Em contrapartida, é extremamente difícil, para não dizer impossível, manter uma regulamentação da segunda tendência, a saber: a de aumentar sem cessar o investimento, e portanto as forças produtivas, a um grau que ultrapassa largamente o que as populações podem comprar. Assim, um jornalista de Trends-tendances realça essa vontade, na indústria automóvel, de cada construtor aumentar as suas partes de mercado e, portanto, adaptar em consequência a sua produção. “Ora, escreve ele, basta actualmente adicionar todas as capacidades na praça, para compreender que seria necessário que o mercado atingisse 115 % ou 120 % em relação ao que é hoje, para satisfazer todo o mundo”. E pergunta como é possível enfrentar esta situação ao presidente da Ford Belgium da época, Allain Batty, que lhe responde: “Esse problema de sobre-capacidade pode também ser abordado de outra forma. Se nos mantivermos ao nível da capacidade global, podemos fazer este cálculo e dizer que dez fábricas terão que fechar as suas portas. Mas dez fábricas significa também a envergadura de um grande construtor! Portanto, isso não acontecerá desta forma. A noção de sobre-capacidade não é uma fatalidade. O futuro di-lo-á, e sobretudo os clientes o dirão, comprando o que lhes parece de melhor. Se você tem um produto que agrade, e aí está o verdadeiro desafio, deixará de falar em sobre-capacidade e poderá mesmo perspectivar aumentos de produção”. [3]

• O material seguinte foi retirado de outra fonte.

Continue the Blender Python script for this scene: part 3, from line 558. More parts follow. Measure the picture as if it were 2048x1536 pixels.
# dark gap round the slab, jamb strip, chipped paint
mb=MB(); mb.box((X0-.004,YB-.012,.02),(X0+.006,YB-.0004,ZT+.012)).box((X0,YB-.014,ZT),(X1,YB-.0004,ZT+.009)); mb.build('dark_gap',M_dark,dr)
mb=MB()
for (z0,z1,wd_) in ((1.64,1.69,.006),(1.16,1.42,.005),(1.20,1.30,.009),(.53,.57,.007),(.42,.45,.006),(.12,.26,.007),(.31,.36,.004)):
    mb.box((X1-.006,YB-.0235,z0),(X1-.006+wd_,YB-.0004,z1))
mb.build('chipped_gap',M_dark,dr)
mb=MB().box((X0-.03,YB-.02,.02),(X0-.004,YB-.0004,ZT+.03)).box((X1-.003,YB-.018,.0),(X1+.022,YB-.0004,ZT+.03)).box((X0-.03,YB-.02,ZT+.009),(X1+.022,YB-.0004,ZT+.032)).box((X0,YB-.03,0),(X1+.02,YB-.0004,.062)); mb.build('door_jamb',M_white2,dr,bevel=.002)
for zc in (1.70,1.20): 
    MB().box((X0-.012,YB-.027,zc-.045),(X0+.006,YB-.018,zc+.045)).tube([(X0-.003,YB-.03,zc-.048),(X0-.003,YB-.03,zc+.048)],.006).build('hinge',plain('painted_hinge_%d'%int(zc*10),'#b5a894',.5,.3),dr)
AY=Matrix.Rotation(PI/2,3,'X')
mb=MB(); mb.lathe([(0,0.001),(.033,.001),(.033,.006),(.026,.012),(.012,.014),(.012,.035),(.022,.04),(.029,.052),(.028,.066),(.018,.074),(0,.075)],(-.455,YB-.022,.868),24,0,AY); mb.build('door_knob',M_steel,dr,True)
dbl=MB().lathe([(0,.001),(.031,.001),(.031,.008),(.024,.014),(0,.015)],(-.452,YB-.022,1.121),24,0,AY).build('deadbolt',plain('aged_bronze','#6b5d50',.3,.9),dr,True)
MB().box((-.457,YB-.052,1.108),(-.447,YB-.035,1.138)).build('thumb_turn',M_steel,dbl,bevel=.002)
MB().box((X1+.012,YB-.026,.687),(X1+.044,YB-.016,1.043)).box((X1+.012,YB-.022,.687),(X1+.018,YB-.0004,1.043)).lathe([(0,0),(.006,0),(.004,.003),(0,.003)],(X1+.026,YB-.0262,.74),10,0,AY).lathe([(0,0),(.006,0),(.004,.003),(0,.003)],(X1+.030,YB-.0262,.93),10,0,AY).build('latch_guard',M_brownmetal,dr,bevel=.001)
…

É interessante notar como este patrão dá a volta à questão macroeconómica da existência de sobre-capacidades globais, transformando-as num desafio individual de produzir ainda mais. E aí atingimos o fundo da justificação da anarquia capitalista: a produção não é justificada senão pela procura individual do produto (por empresa), pouco importando as consequências societárias como as sobre-capacidades, as recessões que elas podem engendrar, as perdas de emprego que elas podem gerar. É isso que não pode ser controlado, regulado, jugulado e é por isso que as crises são inevitáveis e aparecem periodicamente no capitalismo.

NOTAS:

[1] John Maynard Keynes, Ensaios sobre a moeda e a economia, Payot, Paris, 1972, p. 28.

[2] Um think tank (literalmente reservatório de ideias) é um conjunto mais ou menos informal de pessoas, muitos dos quais decisores, para debater problemas em comum. É a Trilateral, o Grupo Bilderberg, o Fórum de Davos

[3] Trends-tendances , 6 / Maio / 1993, p. 22.